§ PROBLEM STATEMENT:
Leaving the pictures aside, transcribe every line below exactly.

* Start *

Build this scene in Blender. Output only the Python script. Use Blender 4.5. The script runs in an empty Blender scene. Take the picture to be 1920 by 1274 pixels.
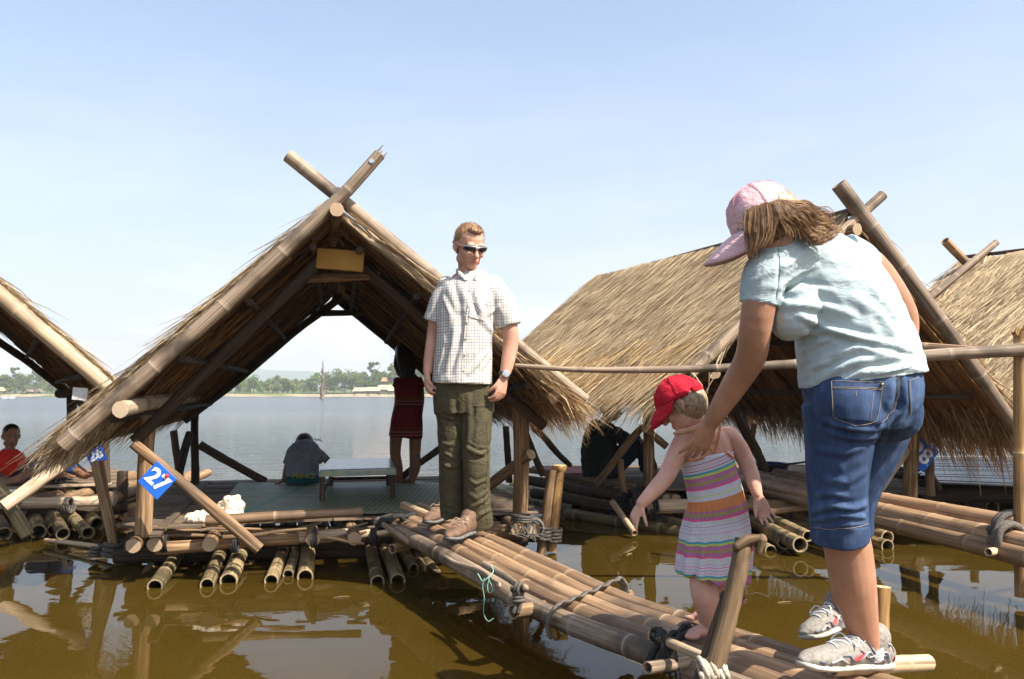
import bpy, bmesh, math, random
import numpy as np
from mathutils import Vector, Matrix, noise, Quaternion
from mathutils.bvhtree import BVHTree
random.seed(7); np.random.seed(7)
SC = bpy.context.scene
R = math.radians
V = Vector
# ------------------------------------------------------------------ camera
F = 1600.0; H = 1.10; PITCH = math.atan(103/F)
cam_d = bpy.data.cameras.new('camera'); cam = bpy.data.objects.new('camera', cam_d)
SC.collection.objects.link(cam); SC.camera = cam
cam.location = (0, 0, H); cam.rotation_euler = (math.pi/2+PITCH, 0, 0)
cam_d.sensor_width = 36; cam_d.lens = 30; cam_d.clip_end = 8000; cam_d.clip_start = .05
CF = V((0, math.cos(PITCH), math.sin(PITCH))); CU = V((0, -math.sin(PITCH), math.cos(PITCH))); CR = V((1, 0, 0))
CAM = V((0, 0, H))
def ray(x, y): return CF + CR*((x-960)/F) + CU*((637-y)/F)
def P(x, y, D):                    # the point seen there at depth D (metres along +Y)
    d = ray(x, y); return CAM + d*(D/d.y)
def G(x, y, z):                    # the point seen there on the level z
    d = ray(x, y); return CAM + d*((z-H)/d.z)
# ------------------------------------------------------------------ objects
ORG = {}
def _link(o): SC.collection.objects.link(o)
def tag(o, label=None, cat=None, group=None, kind=None):
    for k, v in (('label', label), ('category', cat), ('group', group), ('kind', kind)):
        if v: o[k] = v
    return o
def thing(name, label, cat, loc, group=None):
    o = bpy.data.objects.new(name, None); _link(o); o.location = loc; o.empty_display_size = .1
    ORG[o.name] = V(loc); return tag(o, label, cat, group)
def obj(name, co, faces, mat, parent=None, smooth=True, uv=None, attrs=None, loc=None, mats=None, mi=None):
    base = ORG[parent.name] if parent else V(loc or (0, 0, 0))
    co = np.asarray(co, dtype=np.float64).reshape(-1, 3) - np.array(base)
    me = bpy.data.meshes.new(name)
    if isinstance(faces, np.ndarray) and faces.ndim == 2:
        nf, k = faces.shape; me.vertices.add(len(co)); me.vertices.foreach_set('co', co.ravel())
        me.loops.add(nf*k); me.loops.foreach_set('vertex_index', faces.ravel().astype(np.int32))
        me.polygons.add(nf); me.polygons.foreach_set('loop_start', np.arange(0, nf*k, k, dtype=np.int32))
        me.update(calc_edges=True)
    else:
        me.from_pydata(co.tolist(), [], faces)
    if smooth: me.polygons.foreach_set('use_smooth', [True]*len(me.polygons))
    if uv is not None:
        l = me.uv_layers.new(name='uv'); l.data.foreach_set('uv', np.asarray(uv, dtype=np.float32).ravel())
    for k, a in (attrs or {}).items():
        at = me.attributes.new(k, 'FLOAT', 'POINT'); at.data.foreach_set('value', np.asarray(a, dtype=np.float32))
    for m in (mats or [mat]): me.materials.append(m)
    if mi is not None: me.polygons.foreach_set('material_index', mi)
    me.validate(); o = bpy.data.objects.new(name, me); _link(o)
    if parent: o.parent = parent
    else: o.location = base
    ORG[o.name] = base
    return o
def perp(t):
    a = V((0, 0, 1)) if abs(t.z) < .9 else V((1, 0, 0))
    return t.cross(a).normalized()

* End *

§ SOLUTION TO THE PROBLEM:
Build this scene in Blender. Output only the Python script. Use Blender 4.5. The script runs in an empty Blender scene. Take the picture to be 1920 by 1274 pixels.
import bpy, bmesh, math, random
import numpy as np
from mathutils import Vector, Matrix, noise, Quaternion
from mathutils.bvhtree import BVHTree
random.seed(7); np.random.seed(7)
SC = bpy.context.scene
R = math.radians
V = Vector
# ------------------------------------------------------------------ camera
F = 1600.0; H = 1.10; PITCH = math.atan(103/F)
cam_d = bpy.data.cameras.new('camera'); cam = bpy.data.objects.new('camera', cam_d)
SC.collection.objects.link(cam); SC.camera = cam
cam.location = (0, 0, H); cam.rotation_euler = (math.pi/2+PITCH, 0, 0)
cam_d.sensor_width = 36; cam_d.lens = 30; cam_d.clip_end = 8000; cam_d.clip_start = .05
CF = V((0, math.cos(PITCH), math.sin(PITCH))); CU = V((0, -math.sin(PITCH), math.cos(PITCH))); CR = V((1, 0, 0))
CAM = V((0, 0, H))
def ray(x, y): return CF + CR*((x-960)/F) + CU*((637-y)/F)
def P(x, y, D):                    # the point seen there at depth D (metres along +Y)
    d = ray(x, y); return CAM + d*(D/d.y)
def G(x, y, z):                    # the point seen there on the level z
    d = ray(x, y); return CAM + d*((z-H)/d.z)
# ------------------------------------------------------------------ objects
ORG = {}
def _link(o): SC.collection.objects.link(o)
def tag(o, label=None, cat=None, group=None, kind=None):
    for k, v in (('label', label), ('category', cat), ('group', group), ('kind', kind)):
        if v: o[k] = v
    return o
def thing(name, label, cat, loc, group=None):
    o = bpy.data.objects.new(name, None); _link(o); o.location = loc; o.empty_display_size = .1
    ORG[o.name] = V(loc); return tag(o, label, cat, group)
def obj(name, co, faces, mat, parent=None, smooth=True, uv=None, attrs=None, loc=None, mats=None, mi=None):
    base = ORG[parent.name] if parent else V(loc or (0, 0, 0))
    co = np.asarray(co, dtype=np.float64).reshape(-1, 3) - np.array(base)
    me = bpy.data.meshes.new(name)
    if isinstance(faces, np.ndarray) and faces.ndim == 2:
        nf, k = faces.shape; me.vertices.add(len(co)); me.vertices.foreach_set('co', co.ravel())
        me.loops.add(nf*k); me.loops.foreach_set('vertex_index', faces.ravel().astype(np.int32))
        me.polygons.add(nf); me.polygons.foreach_set('loop_start', np.arange(0, nf*k, k, dtype=np.int32))
        me.update(calc_edges=True)
    else:
        me.from_pydata(co.tolist(), [], faces)
    if smooth: me.polygons.foreach_set('use_smooth', [True]*len(me.polygons))
    if uv is not None:
        l = me.uv_layers.new(name='uv'); l.data.foreach_set('uv', np.asarray(uv, dtype=np.float32).ravel())
    for k, a in (attrs or {}).items():
        at = me.attributes.new(k, 'FLOAT', 'POINT'); at.data.foreach_set('value', np.asarray(a, dtype=np.float32))
    for m in (mats or [mat]): me.materials.append(m)
    if mi is not None: me.polygons.foreach_set('material_index', mi)
    me.validate(); o = bpy.data.objects.new(name, me); _link(o)
    if parent: o.parent = parent
    else: o.location = base
    ORG[o.name] = base
    return o
def perp(t):
    a = V((0, 0, 1)) if abs(t.z) < .9 else V((1, 0, 0))
    return t.cross(a).normalized()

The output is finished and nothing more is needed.